More or less a month before the camp was liquidated, a Jew – a physician – escaped from the facility; I do not know his surname, but I heard that he is presently living in Łódź. His surname may be known to Feliks Owczarek.

In the spring of 1943 the gendarmes from Dworkowa Street executed four or five Gypsies near the barracks (I do not know their surnames). The graves are located next to the barracks – they have not been exhumed.

In May 1943, I do not remember the exact date, three gendarmes from Dworkowa Street drove up in a black, private motor car with two decently dressed young men. The gendarmes shot these men close to the embankment and removed their clothes (one of the men was wearing two pairs of trousers, and the gendarmes left one pair on the corpse). A Polish blue policeman who was present at the execution (I do not know his surname) walked up to the nearest house and ordered the menfolk present to bury the bodies. Thus, since I was there, I was forced to dig a hole.

It may be that the surname of the Polish policeman who attended the execution is known to the former commander of Wilanów police station, Ludwik Uchman (resident in Piaseczno, although I do not know his exact address); it could also be that the blue policeman in question was one Szypiński, who now works at the investigative department of the People’s Militia in Wilanów.

I did not find any documents on the bodies of the murdered victims, and therefore I am unable to say who they were and from where they had been taken. From that moment on, executions were held there frequently: the gendarmes would drive up with one or two men, shoot them dead near the embankment, and thereafter men from Wilanów – duly instructed by the village leader or the police – would have to bury the corpses.

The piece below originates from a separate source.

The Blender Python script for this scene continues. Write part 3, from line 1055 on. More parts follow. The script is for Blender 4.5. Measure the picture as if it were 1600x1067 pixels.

I remember neither how many people were shot, nor the dates of these executions.

In 1945, the Polish Red Cross carried out an exhumation, so maybe it would be able to provide information about the number of bodies recovered. We did not identify any of the bodies while burying them, for the Germans had taken their clothes and identity cards.

The final execution took place towards the autumn of 1943, and I remember that a man and a woman were shot. A gendarme said that the executed man was a Jew, a physician from Marszałkowska Street 63. Following this murder, the Home Army assassinated Kilanowski, whereafter the executions of Poles near the barracks of the former camp ceased.

An abbreviated version of the report was read out.